Whether Rachael is actually experiencing desire and emotion is idle speculation against the intensity of the action. Deckard’s earlier remark, “Replicants are like any other machine,” is contradicted, not in theory, but in practice. The particulars of real life’s passions, decisions, and actions—the existential—trumps questions about the difference between the human and the non-human when the non-human fully simulates the human. The distinction between the real and the simulated is pointless where there is no observable difference. This is the position of the Turing Test, which the Voight-Kampff test is modeled after.
Alan Turing was one of the first thinkers to raise the question of whether a machine can think. In the “Turing Test,” a human judge carries on a natural language conversation with a human and a machine. If the judge cannot tell which is human and which is machine, the machine passes the test. In order to keep the test simple, the conversation is limited to text-only communication.

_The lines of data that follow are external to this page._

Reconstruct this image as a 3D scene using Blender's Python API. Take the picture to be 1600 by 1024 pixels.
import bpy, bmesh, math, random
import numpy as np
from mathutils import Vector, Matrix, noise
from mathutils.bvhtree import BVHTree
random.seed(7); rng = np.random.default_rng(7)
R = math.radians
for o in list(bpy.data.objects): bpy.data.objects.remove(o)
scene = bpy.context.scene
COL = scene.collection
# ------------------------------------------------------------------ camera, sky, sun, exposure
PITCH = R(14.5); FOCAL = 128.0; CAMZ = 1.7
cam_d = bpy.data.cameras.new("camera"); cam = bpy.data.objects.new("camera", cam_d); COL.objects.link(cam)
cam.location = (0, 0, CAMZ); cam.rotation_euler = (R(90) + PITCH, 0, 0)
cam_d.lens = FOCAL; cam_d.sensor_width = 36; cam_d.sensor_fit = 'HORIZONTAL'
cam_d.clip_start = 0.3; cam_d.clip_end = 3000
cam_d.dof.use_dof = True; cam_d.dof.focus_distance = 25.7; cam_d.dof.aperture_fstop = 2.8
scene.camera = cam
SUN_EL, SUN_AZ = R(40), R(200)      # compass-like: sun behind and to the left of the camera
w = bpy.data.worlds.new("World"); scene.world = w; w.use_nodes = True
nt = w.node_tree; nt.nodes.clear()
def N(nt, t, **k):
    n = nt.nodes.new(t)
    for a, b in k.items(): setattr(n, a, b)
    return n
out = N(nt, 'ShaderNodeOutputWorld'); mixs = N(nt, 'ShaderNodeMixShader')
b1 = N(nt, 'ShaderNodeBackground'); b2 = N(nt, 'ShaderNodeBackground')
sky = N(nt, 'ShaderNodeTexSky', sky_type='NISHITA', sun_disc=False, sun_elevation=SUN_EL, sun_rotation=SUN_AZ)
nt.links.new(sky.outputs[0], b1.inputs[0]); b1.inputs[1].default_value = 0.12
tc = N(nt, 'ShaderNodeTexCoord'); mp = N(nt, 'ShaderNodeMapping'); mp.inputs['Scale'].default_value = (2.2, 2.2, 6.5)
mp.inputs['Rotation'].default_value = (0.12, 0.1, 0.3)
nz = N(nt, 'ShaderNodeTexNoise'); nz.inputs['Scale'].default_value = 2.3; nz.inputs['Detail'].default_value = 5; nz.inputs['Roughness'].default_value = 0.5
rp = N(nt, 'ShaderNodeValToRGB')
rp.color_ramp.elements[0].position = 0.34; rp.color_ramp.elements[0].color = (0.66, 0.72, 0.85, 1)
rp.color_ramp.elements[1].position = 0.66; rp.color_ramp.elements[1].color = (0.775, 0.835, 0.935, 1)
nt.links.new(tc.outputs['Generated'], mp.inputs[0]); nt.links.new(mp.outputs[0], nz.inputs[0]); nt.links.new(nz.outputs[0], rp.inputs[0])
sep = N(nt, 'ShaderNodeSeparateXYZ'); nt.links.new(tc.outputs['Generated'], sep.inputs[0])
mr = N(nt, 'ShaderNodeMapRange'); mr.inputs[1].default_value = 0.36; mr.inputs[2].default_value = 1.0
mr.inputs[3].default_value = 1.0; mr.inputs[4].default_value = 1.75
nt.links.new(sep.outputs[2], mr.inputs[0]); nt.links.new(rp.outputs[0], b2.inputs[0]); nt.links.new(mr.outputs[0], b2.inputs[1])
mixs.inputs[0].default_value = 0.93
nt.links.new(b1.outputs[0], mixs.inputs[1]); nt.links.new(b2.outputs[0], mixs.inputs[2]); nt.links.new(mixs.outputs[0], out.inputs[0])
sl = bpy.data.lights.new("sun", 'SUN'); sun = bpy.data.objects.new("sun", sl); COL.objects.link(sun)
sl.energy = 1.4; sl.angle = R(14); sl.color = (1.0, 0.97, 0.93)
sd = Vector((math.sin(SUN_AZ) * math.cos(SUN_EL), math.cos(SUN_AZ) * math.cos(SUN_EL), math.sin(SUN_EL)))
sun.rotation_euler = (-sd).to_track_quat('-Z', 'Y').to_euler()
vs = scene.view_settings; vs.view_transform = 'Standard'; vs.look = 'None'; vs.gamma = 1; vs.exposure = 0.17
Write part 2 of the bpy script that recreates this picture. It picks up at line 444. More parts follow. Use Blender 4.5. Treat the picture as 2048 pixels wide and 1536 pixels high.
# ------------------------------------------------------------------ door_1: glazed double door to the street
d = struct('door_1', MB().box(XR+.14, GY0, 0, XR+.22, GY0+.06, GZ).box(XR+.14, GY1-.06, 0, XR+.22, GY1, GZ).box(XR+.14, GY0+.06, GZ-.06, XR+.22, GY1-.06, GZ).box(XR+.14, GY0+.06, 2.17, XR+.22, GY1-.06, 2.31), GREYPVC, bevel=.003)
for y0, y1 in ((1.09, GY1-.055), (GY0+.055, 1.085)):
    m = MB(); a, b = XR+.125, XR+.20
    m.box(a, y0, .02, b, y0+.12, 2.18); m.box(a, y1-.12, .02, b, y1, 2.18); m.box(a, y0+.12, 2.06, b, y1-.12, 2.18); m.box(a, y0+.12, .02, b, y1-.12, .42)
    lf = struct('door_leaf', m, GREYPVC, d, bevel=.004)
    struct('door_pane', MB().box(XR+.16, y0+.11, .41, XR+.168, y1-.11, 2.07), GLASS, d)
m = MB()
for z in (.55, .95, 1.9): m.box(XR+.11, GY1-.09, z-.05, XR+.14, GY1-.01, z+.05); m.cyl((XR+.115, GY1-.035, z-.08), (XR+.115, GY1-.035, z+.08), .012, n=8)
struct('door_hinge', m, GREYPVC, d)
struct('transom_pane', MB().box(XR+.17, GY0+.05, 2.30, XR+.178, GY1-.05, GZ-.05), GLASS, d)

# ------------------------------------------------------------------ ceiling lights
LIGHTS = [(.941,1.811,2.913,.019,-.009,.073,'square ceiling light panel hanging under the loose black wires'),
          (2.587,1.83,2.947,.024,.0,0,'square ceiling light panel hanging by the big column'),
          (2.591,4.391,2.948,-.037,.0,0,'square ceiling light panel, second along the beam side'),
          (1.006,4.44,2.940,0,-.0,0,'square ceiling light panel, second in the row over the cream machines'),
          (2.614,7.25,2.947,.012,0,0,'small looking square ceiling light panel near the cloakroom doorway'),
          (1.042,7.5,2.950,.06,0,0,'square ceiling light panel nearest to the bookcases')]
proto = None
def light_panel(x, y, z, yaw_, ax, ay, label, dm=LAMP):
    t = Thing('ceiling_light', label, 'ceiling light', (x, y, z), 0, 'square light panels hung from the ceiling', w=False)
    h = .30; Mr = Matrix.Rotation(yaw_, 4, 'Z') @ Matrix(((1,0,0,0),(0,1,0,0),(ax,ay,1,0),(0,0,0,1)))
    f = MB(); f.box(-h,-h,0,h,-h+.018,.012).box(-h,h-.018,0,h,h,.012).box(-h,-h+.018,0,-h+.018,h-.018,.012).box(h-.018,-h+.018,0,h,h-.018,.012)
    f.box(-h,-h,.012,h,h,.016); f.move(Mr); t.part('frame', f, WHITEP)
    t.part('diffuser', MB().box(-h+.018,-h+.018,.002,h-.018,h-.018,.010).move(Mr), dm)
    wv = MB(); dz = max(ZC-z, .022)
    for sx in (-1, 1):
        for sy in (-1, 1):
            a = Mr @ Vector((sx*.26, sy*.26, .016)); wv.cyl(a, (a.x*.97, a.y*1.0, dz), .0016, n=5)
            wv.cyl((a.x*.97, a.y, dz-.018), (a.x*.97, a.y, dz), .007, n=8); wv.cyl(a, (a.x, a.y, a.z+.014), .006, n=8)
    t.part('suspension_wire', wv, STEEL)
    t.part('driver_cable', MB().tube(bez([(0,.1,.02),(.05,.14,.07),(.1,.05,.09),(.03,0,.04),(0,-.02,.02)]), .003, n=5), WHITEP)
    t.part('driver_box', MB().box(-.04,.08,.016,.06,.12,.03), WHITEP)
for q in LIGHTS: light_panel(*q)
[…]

Turing originally proposed the test in order to replace the “meaningless” question, “Can machines think?” with one that could be decided by observable behavior. “Can machines think?” is meaningless for Turing because there is no way of observing third-person consciousness. The only way to decide whether someone or something has a mental life is to base it on behavior. The Turing Test is explicitly behavioral: it tests how the subject acts, which from the point of view of philosophical positivism is the only way in which the term “thinking” could have meaning. Positivism rejects as meaningless anything that cannot be traced back to what is empirically observable. Questions about whether machines can think or feel are dismissed as unverifiable metaphysical nonsense. If a machine acts intelligently then we are warranted in saying that it is intelligent. This applies to humans as well, since inner mental life in either case is unobservable.